Considering that you know the size of the buffer, I'd suggest you simply write (or search for) a version of strnecpy and strnecat and maintain your own count of characters remaining.

I suppose you could maintain both pointer and count in static variables, and accept a NULL destination to mean "use the previous values". You should read up on strtok first, though, to understand the implications - in general that sort of code isn't thread-safe, interrupt-safe, etc. (strtok has nothing to do with strcat but it's defined to have similar "use the last string" behavior, and usually comes with a bunch of caveats in the documentation.)

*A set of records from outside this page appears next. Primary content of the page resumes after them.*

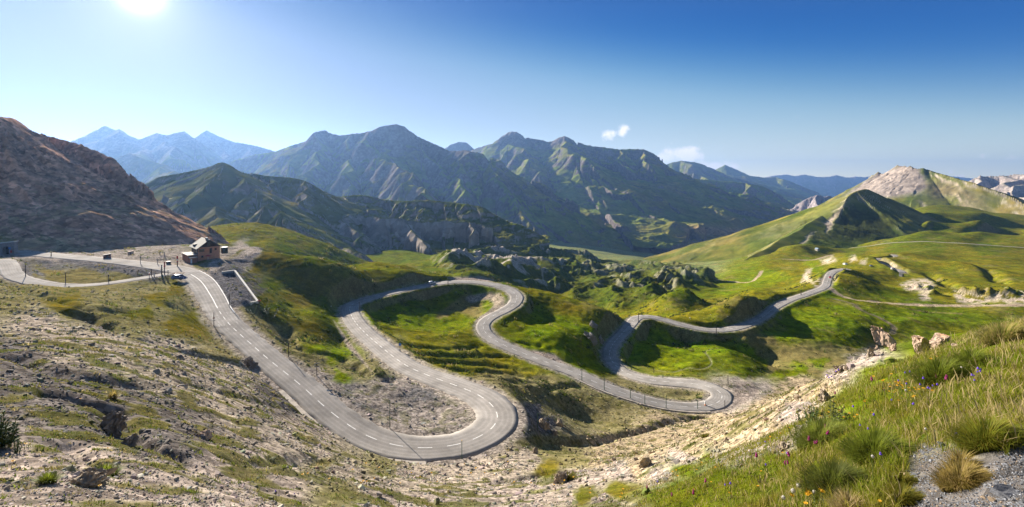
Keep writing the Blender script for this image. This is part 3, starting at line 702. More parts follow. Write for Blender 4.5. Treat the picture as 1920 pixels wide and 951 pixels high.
def ribbon(name, path, mat, thick=.2, ragged=.3):
    nrm = path_frames(path); n = len(path); S = 9
    hw = path[:, 3] / 2
    edge = ragged * pn(np.arange(n) * .37, np.zeros(n), 90); edge2 = ragged * pn(np.arange(n) * .37, np.ones(n) * 9.5, 91)
    us = np.linspace(-1, 1, S); V = []; U = []
    s = np.concatenate([[0], np.cumsum(np.linalg.norm(np.diff(path[:, :2], axis=0), axis=1))])
    for k, u in enumerate(us):
        o = u * hw + (edge if k == 0 else 0) + (edge2 if k == S - 1 else 0)
        V.append(np.stack([path[:, 0] + nrm[:, 0] * o, path[:, 1] + nrm[:, 1] * o, path[:, 2] + .03 * (1 - u * u)], 1)); U.append(np.stack([np.full(n, u), s], 1))
    lo = [V[0] - [0, 0, thick], V[-1] - [0, 0, thick]]
    V = [lo[0]] + V + [lo[1]]; U = [U[0]] + U + [U[-1]]
    co = np.stack(V, 1); uv = np.stack(U, 1); q = grid_quads(n, S + 2)[:, ::-1]
    o = np_mesh(name, co.reshape(-1, 3), q, mat)
    l = o.data.uv_layers.new(name='UVMap'); l.data.foreach_set('uv', uv.reshape(-1, 2)[q.ravel()].astype(np.float32).ravel())
    return o
tag(ribbon('road', road_main, mat_road), 'winding grey asphalt pass road with white centre dashes and hairpins', kind='structure')
tag(ribbon('road', road_lower, mat_road), 'narrow grey side road looping below the tunnel', kind='structure')
tag(ribbon('road', road_lot2, mat_road), 'short zigzag piece of road on the far pasture', kind='structure')
tag(ribbon('road', road_high, mat_road, .6), 'thin grey road across the foot of the right hand hill', kind='structure')
mat_paint = simple('road_paint', (.80,.79,.76), .8, var=.25, scale=3, spec=.05)
mat_faint = simple('faded_paint', (.36,.345,.325), .8, var=.3, scale=2)
def cum(path): return np.concatenate([[0], np.cumsum(np.linalg.norm(np.diff(path[:, :2], axis=0), axis=1))])
SM = cum(road_main); NM = path_frames(road_main)
def on_road(s, off, lift=.034):
    k = np.array([np.interp(s, SM, road_main[:, j]) for j in range(4)]); n = np.array([np.interp(s, SM, NM[:, j]) for j in range(2)])
    return np.array([k[0] + n[0] * off, k[1] + n[1] * off, k[2] + lift])
def road_s(px, py):
    pxs = HX + road_main[:, 0] / road_main[:, 1] * F; pys = HY - road_main[:, 2] / road_main[:, 1] * F
    return SM[np.argmin((pxs - px) ** 2 + (2 * (pys - py)) ** 2)]
def stroke(V, Fc, pts, w):
    b0 = len(V)
    for (s, o) in pts: V.append(on_road(s, o))
    return b0
def line_on_road(V, Fc, s0, s1, off, w, step=.7):
    n = max(2, int((s1 - s0) / step) + 1); b = len(V)
    for s in np.linspace(s0, s1, n):
        hw = np.interp(s, SM, road_main[:, 3]) / 2
        o = off(s, hw) if callable(off) else off
        lift = .034 + .0 if abs(o) < hw * .5 else .02
        V.append(on_road(s, o - w / 2, .036)); V.append(on_road(s, o + w / 2, .036))
    for i in range(n - 1): Fc.append((b + 2 * i, b + 2 * i + 2, b + 2 * i + 3, b + 2 * i + 1))
V, Fc = [], []
sA, sB, sC = road_s(350, 511), road_s(410, 582), road_s(1190, 744)
line_on_road(V, Fc, sA + 4, sB - 2, 0.0, .2)
s = sB + 1
while s < SM[-1] - 20:
    line_on_road(V, Fc, s, s + 2.2, 0.0, .12); s += 4.5
tag(mesh_obj('road_marking', V, Fc, mat_paint), 'white dashed centre line painted on the winding road', kind='structure')
V, Fc = [], []
s0, s1 = road_s(368, 515), road_s(418, 590)
for side in (-1,):
    line_on_road(V, Fc, s0 - 6, s1, lambda s, h: side * (h - .25), .2)
tag(mesh_obj('edge_line', V, Fc, mat_paint), 'white edge line beside the parking lot', kind='structure')

# faded letters chalked on the carriageway for a cycle race: strokes (along, across) in metres
GLYPH = {'N': [((0, 0), (1.6, 0)), ((1.6, 0), (0, 1.0)), ((0, 1.0), (1.6, 1.0))], 'I': [((0, .5), (1.6, .5))], 'O': [((0, .1), (1.6, .1)), ((1.6, .1), (1.6, .9)), ((1.6, .9), (0, .9)), ((0, .9), (0, .1))],
         'T': [((0, .5), (1.6, .5)), ((0, 0), (0, 1.0))], 'E': [((0, 0), (1.6, 0)), ((0, 0), (0, 1)), ((.8, 0), (.8, .8)), ((1.6, 0), (1.6, 1))]}
V, Fc = [], []
sg0 = road_s(413, 587)
for ch, ds, oc in (('N', 0, .9), ('E', 2.6, 1.0), ('I', 5.2, 1.1), ('N', 7.6, 1.0), ('O', .4, -2.1), ('T', 3.0, -2.0), ('O', 5.4, -2.2), ('T', 8.2, -2.1), ('E', 11, 1.0), ('I', 13, -1.9)):
    for (a1, c1_), (a2, c2_) in GLYPH[ch]:
        p1 = on_road(sg0 + ds + a1, oc + c1_, .035); p2 = on_road(sg0 + ds + a2, oc + c2_, .035); dv = p2 - p1; nv = np.array([-dv[1], dv[0], 0]); nv = nv / (np.linalg.norm(nv) + 1e-9) * .06
        b = len(V); V += [p1 - nv, p2 - nv, p2 + nv, p1 + nv]; Fc.append((b, b + 1, b + 2, b + 3))
tag(mesh_obj('road_lettering', V, Fc, mat_faint), 'faded white letters chalked on the road below the junction', kind='structure')
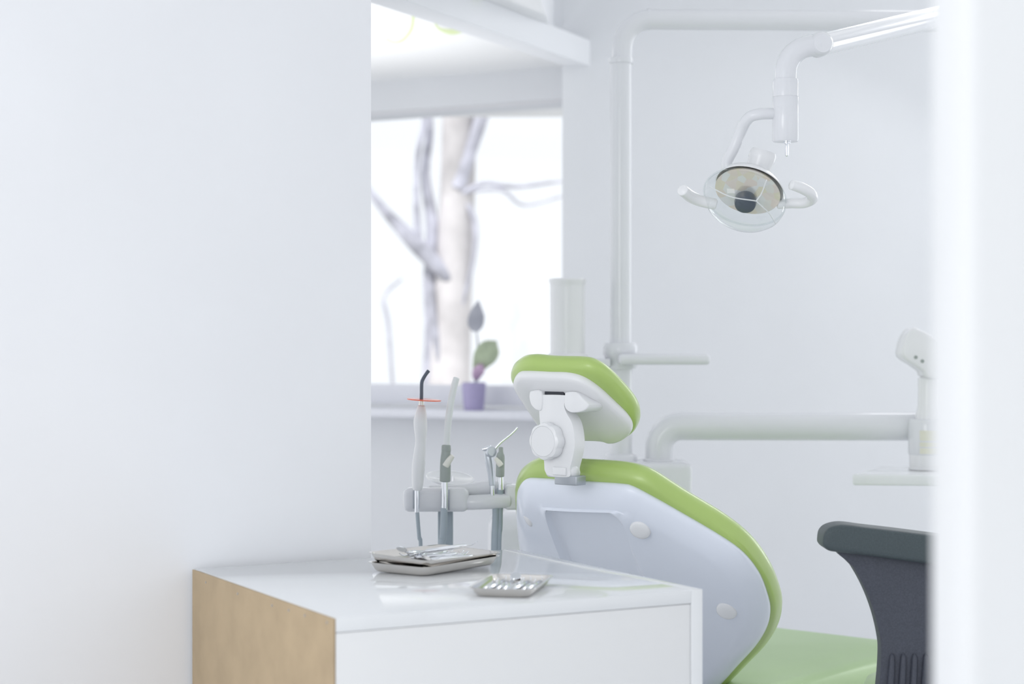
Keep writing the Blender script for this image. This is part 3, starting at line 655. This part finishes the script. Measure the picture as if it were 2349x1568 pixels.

register char *p = buffer;
register char *pe = buffer + sizeof(buffer);

p = strnecpy(p, start_str, pe - p);

for (i = 0; i < argc; ++i) {
    if (i) p = strnecat(p, sep_str, pe - p);
    p = strnecat(p, argv[i], pe - p);

    if (p >= pe - 1) break;
}

Or, if a NULL destination means "re-use the last pointer and size info" you might have:

strnecpy(buffer, start_str, sizeof(buffer));

for (i = 0; i < argc; ++i) {
    if (i) strnecat(NULL, sep_str);
    if (strnecat(NULL, argv[i]) >= buffer + sizeof(buffer) - 1) break;
}

FWIW, I actually think this last bit would be a bad idea, simply because it relies so very much on hidden behavior. It's not at all clear, just reading the code, that there's a bunch of secret-squirrel things happening in the background. With a C++ string class, that's okay - with C strings, secret accounting is surprising.